┌────────

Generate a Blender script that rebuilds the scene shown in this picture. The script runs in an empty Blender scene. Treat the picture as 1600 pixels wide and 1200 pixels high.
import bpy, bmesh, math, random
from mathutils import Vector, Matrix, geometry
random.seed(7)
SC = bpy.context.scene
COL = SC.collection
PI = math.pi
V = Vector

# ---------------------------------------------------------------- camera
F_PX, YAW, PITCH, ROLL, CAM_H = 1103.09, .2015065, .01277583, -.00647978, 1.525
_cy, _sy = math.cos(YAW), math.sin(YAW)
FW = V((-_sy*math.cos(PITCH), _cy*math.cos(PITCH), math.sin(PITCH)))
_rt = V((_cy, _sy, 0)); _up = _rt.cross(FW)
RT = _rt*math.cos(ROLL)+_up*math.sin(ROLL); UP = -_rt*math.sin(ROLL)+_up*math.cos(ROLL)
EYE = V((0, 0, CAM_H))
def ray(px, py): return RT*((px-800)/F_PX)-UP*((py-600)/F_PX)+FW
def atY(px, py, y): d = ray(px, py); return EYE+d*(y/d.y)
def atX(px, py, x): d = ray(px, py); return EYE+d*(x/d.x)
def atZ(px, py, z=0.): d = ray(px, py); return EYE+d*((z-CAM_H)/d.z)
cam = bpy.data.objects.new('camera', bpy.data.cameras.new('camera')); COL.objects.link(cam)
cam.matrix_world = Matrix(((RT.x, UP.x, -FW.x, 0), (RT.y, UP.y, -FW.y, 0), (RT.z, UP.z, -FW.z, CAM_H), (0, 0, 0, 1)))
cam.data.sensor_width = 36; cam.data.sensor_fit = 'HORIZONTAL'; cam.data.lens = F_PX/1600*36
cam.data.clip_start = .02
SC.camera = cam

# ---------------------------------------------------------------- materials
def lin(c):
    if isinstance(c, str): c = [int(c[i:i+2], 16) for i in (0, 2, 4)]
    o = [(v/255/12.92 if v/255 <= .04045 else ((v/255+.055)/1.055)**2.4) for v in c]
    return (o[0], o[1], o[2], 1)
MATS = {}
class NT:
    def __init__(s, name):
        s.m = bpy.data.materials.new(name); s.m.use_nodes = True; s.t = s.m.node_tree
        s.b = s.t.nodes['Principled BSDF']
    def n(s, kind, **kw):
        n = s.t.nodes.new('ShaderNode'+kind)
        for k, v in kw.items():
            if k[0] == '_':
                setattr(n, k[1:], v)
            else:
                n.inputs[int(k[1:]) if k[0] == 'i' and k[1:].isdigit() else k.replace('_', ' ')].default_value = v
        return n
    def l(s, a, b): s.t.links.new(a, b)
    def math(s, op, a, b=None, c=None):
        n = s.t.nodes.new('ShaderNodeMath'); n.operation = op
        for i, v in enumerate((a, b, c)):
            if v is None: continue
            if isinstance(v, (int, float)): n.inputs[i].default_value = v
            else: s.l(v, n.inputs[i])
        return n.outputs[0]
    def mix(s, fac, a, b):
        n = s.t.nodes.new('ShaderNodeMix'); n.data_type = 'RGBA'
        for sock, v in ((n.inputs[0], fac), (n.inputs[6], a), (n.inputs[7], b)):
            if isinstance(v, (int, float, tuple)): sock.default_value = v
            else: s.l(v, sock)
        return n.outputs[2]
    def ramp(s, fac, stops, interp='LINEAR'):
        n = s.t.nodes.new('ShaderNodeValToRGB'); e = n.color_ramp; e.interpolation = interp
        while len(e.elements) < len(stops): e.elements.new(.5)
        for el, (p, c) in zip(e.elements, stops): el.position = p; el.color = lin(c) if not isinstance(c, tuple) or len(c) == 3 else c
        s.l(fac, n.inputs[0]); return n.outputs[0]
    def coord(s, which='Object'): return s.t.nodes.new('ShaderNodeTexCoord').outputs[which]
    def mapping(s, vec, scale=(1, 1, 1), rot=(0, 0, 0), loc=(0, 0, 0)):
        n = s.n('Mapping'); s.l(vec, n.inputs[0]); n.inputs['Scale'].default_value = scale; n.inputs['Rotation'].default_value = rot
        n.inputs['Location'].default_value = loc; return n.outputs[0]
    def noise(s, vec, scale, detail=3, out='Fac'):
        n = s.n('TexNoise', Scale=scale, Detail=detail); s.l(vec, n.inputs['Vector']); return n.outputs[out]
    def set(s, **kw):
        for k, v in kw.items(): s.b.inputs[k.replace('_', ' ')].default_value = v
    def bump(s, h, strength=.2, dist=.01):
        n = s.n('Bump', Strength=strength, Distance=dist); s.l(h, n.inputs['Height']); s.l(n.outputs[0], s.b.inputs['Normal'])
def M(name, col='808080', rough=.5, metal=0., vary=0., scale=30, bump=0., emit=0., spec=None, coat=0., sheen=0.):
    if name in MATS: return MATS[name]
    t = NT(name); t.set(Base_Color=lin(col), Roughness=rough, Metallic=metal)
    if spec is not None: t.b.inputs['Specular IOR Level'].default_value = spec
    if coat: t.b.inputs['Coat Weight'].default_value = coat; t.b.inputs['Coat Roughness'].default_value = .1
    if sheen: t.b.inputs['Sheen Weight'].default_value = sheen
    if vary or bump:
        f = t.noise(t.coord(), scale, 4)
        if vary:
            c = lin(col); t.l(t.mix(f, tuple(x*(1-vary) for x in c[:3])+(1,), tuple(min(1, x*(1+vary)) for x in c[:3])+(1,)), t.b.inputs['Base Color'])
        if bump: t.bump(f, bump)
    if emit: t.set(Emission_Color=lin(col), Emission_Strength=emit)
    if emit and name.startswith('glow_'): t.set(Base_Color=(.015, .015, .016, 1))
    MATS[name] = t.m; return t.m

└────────

> [Problem to work on] Verbatim output is expected for the lines from the start of the data to the line in which "SC.camera = cam" appears, both included.

> [Answer for the task]
Generate a Blender script that rebuilds the scene shown in this picture. The script runs in an empty Blender scene. Treat the picture as 1600 pixels wide and 1200 pixels high.
import bpy, bmesh, math, random
from mathutils import Vector, Matrix, geometry
random.seed(7)
SC = bpy.context.scene
COL = SC.collection
PI = math.pi
V = Vector

# ---------------------------------------------------------------- camera
F_PX, YAW, PITCH, ROLL, CAM_H = 1103.09, .2015065, .01277583, -.00647978, 1.525
_cy, _sy = math.cos(YAW), math.sin(YAW)
FW = V((-_sy*math.cos(PITCH), _cy*math.cos(PITCH), math.sin(PITCH)))
_rt = V((_cy, _sy, 0)); _up = _rt.cross(FW)
RT = _rt*math.cos(ROLL)+_up*math.sin(ROLL); UP = -_rt*math.sin(ROLL)+_up*math.cos(ROLL)
EYE = V((0, 0, CAM_H))
def ray(px, py): return RT*((px-800)/F_PX)-UP*((py-600)/F_PX)+FW
def atY(px, py, y): d = ray(px, py); return EYE+d*(y/d.y)
def atX(px, py, x): d = ray(px, py); return EYE+d*(x/d.x)
def atZ(px, py, z=0.): d = ray(px, py); return EYE+d*((z-CAM_H)/d.z)
cam = bpy.data.objects.new('camera', bpy.data.cameras.new('camera')); COL.objects.link(cam)
cam.matrix_world = Matrix(((RT.x, UP.x, -FW.x, 0), (RT.y, UP.y, -FW.y, 0), (RT.z, UP.z, -FW.z, CAM_H), (0, 0, 0, 1)))
cam.data.sensor_width = 36; cam.data.sensor_fit = 'HORIZONTAL'; cam.data.lens = F_PX/1600*36
cam.data.clip_start = .02
SC.camera = cam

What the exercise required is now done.